▶ Collected material

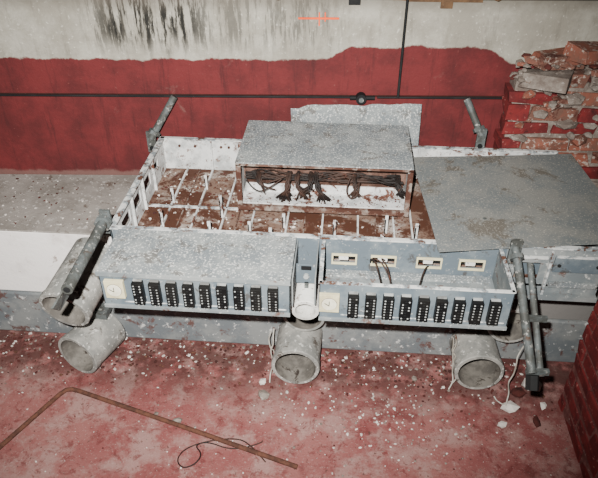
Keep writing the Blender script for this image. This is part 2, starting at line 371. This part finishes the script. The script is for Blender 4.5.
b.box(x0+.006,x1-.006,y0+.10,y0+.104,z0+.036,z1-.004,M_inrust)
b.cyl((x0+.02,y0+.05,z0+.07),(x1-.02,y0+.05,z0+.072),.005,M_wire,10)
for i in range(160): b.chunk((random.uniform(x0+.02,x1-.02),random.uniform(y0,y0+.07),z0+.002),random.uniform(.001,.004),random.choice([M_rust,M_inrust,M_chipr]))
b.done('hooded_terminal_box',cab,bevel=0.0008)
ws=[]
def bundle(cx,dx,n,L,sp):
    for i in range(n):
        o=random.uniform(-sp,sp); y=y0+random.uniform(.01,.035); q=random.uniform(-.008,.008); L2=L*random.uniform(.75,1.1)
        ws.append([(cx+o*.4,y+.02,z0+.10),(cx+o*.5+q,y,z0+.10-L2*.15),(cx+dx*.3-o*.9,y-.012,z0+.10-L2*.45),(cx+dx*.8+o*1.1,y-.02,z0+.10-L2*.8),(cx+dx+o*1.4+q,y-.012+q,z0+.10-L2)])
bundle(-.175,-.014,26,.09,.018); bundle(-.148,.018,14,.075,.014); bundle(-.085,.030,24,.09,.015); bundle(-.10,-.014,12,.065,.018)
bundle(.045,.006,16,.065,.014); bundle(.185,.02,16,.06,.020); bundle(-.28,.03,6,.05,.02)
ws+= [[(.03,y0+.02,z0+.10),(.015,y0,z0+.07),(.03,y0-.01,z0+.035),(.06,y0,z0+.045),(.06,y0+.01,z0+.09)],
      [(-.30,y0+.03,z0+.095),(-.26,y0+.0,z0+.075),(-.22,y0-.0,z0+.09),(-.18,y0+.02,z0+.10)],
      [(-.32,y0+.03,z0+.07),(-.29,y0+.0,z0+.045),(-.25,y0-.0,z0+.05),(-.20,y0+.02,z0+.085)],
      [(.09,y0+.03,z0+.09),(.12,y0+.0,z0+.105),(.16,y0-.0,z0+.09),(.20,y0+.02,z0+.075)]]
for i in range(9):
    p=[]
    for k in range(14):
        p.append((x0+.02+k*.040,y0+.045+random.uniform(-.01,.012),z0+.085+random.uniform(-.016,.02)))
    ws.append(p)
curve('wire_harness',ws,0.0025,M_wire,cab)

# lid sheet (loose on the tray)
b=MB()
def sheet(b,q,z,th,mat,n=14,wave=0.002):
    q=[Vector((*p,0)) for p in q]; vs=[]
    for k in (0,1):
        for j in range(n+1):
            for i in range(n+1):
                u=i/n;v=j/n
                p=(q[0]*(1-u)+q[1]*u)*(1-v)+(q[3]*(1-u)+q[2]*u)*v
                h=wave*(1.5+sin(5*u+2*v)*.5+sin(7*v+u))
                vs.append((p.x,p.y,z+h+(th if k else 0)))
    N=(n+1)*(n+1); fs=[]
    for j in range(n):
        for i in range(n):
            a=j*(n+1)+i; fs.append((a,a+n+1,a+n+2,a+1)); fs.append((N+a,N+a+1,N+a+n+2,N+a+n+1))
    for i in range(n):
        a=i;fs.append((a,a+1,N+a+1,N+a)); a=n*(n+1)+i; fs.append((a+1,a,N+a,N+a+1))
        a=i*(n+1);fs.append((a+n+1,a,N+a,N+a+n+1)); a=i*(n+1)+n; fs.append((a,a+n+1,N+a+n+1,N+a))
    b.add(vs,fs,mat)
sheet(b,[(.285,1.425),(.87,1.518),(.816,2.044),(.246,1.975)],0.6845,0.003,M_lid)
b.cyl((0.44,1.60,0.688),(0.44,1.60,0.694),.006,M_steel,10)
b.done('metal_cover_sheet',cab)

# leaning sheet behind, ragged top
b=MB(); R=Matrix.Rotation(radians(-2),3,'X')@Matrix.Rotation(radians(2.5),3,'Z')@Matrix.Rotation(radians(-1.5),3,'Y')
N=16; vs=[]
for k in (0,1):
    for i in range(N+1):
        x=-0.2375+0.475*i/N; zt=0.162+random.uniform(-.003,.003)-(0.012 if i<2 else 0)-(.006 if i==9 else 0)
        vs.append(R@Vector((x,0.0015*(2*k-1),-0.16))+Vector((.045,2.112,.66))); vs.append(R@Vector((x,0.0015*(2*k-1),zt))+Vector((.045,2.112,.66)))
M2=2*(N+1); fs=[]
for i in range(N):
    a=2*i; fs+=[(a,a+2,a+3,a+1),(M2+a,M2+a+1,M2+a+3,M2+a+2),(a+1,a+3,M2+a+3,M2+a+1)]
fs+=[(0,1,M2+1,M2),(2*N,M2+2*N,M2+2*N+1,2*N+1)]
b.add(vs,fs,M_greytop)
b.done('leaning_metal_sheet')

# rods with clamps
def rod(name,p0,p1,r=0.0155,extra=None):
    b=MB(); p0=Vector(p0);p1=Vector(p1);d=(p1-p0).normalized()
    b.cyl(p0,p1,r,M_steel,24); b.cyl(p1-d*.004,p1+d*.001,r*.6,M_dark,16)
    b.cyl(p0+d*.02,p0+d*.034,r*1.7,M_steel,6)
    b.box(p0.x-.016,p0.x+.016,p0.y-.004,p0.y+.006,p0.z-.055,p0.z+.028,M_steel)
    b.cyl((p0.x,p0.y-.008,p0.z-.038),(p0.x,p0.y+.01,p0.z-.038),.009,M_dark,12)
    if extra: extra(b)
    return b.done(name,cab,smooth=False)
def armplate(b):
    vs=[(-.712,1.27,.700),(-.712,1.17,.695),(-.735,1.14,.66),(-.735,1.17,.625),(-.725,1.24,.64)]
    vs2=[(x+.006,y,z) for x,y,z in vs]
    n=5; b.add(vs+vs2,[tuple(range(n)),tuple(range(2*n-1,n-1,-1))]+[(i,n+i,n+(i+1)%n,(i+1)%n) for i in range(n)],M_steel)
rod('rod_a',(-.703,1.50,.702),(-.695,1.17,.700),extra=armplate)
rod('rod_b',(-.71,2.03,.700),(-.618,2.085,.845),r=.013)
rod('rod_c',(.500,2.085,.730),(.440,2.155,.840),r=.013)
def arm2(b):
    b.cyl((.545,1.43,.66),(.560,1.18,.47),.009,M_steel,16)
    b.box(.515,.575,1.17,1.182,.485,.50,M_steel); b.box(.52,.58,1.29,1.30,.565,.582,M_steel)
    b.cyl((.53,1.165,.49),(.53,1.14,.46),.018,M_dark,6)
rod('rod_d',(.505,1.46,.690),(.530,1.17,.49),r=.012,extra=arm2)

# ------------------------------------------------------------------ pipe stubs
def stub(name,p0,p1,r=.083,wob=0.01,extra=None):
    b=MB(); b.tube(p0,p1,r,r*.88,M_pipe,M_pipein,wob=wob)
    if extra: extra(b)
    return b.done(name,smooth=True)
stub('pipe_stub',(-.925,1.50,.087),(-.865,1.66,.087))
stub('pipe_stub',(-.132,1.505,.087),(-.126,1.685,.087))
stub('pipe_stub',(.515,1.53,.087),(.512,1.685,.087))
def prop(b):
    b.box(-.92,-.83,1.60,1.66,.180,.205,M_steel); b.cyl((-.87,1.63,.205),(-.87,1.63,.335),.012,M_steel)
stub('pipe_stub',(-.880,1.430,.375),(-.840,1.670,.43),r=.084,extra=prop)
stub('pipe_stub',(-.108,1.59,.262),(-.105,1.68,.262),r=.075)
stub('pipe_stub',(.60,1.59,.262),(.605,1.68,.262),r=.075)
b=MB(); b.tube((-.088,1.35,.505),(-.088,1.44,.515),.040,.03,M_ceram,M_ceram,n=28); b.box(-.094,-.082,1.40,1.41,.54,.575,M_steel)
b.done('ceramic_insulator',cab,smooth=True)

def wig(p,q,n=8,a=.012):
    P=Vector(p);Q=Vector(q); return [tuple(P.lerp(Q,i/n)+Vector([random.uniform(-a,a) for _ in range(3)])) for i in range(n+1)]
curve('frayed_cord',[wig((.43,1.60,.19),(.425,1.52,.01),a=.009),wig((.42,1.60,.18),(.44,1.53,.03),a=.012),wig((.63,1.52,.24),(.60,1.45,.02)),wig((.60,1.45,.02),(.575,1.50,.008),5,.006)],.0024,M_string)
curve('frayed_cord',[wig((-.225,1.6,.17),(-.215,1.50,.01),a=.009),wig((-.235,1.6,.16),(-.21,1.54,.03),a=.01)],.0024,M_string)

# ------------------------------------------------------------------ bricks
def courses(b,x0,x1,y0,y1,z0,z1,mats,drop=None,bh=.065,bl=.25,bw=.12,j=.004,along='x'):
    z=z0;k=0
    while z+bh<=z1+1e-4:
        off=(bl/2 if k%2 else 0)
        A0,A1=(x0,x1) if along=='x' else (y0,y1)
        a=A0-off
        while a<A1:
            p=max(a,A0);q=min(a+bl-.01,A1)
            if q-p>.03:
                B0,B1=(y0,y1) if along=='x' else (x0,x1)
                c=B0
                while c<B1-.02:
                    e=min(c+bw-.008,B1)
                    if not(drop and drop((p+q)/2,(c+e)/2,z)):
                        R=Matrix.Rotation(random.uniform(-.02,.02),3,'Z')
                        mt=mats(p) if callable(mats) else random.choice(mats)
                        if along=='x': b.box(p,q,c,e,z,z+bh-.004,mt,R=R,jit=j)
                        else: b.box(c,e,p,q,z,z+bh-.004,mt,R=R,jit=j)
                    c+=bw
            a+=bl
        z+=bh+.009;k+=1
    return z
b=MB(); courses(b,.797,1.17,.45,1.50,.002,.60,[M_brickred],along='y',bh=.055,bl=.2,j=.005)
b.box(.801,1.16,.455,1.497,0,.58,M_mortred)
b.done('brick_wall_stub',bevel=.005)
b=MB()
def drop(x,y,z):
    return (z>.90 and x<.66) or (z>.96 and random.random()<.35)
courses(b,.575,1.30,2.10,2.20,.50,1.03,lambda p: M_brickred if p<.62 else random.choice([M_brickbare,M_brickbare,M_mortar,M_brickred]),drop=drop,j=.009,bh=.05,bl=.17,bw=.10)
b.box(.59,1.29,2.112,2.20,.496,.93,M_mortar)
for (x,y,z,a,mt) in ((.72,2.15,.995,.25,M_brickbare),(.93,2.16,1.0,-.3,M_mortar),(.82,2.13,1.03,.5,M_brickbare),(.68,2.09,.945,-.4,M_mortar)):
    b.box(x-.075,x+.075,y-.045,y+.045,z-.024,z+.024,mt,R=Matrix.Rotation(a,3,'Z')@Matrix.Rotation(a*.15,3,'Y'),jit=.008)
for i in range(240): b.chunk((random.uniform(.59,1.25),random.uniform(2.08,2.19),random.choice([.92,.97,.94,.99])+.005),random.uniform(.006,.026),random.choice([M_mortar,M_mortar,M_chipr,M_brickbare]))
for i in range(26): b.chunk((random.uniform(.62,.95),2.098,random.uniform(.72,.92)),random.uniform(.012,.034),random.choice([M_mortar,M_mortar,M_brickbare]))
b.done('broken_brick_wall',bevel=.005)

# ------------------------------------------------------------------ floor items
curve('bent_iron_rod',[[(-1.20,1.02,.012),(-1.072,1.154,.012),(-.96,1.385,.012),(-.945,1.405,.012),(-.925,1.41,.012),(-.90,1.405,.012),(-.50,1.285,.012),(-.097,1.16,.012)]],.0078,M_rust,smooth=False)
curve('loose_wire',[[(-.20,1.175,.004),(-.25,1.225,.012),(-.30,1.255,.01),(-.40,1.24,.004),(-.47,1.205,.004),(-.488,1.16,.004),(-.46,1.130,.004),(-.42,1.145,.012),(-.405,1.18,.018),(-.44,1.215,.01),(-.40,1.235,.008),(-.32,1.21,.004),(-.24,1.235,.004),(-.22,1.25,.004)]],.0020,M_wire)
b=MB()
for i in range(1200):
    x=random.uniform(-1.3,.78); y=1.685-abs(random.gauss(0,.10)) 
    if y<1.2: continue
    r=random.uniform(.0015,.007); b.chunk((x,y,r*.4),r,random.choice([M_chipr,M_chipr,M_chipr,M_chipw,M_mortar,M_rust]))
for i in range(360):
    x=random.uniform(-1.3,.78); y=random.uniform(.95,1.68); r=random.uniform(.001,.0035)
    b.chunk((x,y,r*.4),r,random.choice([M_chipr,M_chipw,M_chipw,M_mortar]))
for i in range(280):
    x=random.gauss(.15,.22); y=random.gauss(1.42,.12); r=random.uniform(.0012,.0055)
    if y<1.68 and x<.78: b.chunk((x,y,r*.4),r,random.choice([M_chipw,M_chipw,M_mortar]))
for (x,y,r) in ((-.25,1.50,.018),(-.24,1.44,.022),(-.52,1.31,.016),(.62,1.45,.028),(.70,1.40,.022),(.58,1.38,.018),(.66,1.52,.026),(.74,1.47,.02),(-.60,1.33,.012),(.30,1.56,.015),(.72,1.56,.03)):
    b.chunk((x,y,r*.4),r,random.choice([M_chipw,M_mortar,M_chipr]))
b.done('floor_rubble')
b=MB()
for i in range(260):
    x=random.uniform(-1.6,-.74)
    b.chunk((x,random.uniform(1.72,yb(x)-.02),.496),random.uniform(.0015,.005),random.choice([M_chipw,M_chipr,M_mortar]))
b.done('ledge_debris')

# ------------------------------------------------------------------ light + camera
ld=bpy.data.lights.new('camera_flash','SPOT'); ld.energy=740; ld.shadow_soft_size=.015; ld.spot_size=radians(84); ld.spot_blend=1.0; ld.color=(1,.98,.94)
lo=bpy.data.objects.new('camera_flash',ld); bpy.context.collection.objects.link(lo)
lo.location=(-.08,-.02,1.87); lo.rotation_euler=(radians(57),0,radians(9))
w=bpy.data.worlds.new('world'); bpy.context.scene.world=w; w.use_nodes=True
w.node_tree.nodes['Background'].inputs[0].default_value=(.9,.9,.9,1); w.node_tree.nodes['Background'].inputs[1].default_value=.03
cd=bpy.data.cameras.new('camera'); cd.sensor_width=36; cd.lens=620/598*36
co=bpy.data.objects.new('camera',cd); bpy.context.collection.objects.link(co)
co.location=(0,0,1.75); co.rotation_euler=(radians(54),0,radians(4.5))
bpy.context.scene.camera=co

▶ Objective
Your task is to restate word for word the lines from the top of the data to the line containing "curve('wire_harness',ws,0.0025,M_wire,cab)", both ends included, with every picture left out.

▶ Result of this exercise
Keep writing the Blender script for this image. This is part 2, starting at line 371. This part finishes the script. The script is for Blender 4.5.
b.box(x0+.006,x1-.006,y0+.10,y0+.104,z0+.036,z1-.004,M_inrust)
b.cyl((x0+.02,y0+.05,z0+.07),(x1-.02,y0+.05,z0+.072),.005,M_wire,10)
for i in range(160): b.chunk((random.uniform(x0+.02,x1-.02),random.uniform(y0,y0+.07),z0+.002),random.uniform(.001,.004),random.choice([M_rust,M_inrust,M_chipr]))
b.done('hooded_terminal_box',cab,bevel=0.0008)
ws=[]
def bundle(cx,dx,n,L,sp):
    for i in range(n):
        o=random.uniform(-sp,sp); y=y0+random.uniform(.01,.035); q=random.uniform(-.008,.008); L2=L*random.uniform(.75,1.1)
        ws.append([(cx+o*.4,y+.02,z0+.10),(cx+o*.5+q,y,z0+.10-L2*.15),(cx+dx*.3-o*.9,y-.012,z0+.10-L2*.45),(cx+dx*.8+o*1.1,y-.02,z0+.10-L2*.8),(cx+dx+o*1.4+q,y-.012+q,z0+.10-L2)])
bundle(-.175,-.014,26,.09,.018); bundle(-.148,.018,14,.075,.014); bundle(-.085,.030,24,.09,.015); bundle(-.10,-.014,12,.065,.018)
bundle(.045,.006,16,.065,.014); bundle(.185,.02,16,.06,.020); bundle(-.28,.03,6,.05,.02)
ws+= [[(.03,y0+.02,z0+.10),(.015,y0,z0+.07),(.03,y0-.01,z0+.035),(.06,y0,z0+.045),(.06,y0+.01,z0+.09)],
      [(-.30,y0+.03,z0+.095),(-.26,y0+.0,z0+.075),(-.22,y0-.0,z0+.09),(-.18,y0+.02,z0+.10)],
      [(-.32,y0+.03,z0+.07),(-.29,y0+.0,z0+.045),(-.25,y0-.0,z0+.05),(-.20,y0+.02,z0+.085)],
      [(.09,y0+.03,z0+.09),(.12,y0+.0,z0+.105),(.16,y0-.0,z0+.09),(.20,y0+.02,z0+.075)]]
for i in range(9):
    p=[]
    for k in range(14):
        p.append((x0+.02+k*.040,y0+.045+random.uniform(-.01,.012),z0+.085+random.uniform(-.016,.02)))
    ws.append(p)
curve('wire_harness',ws,0.0025,M_wire,cab)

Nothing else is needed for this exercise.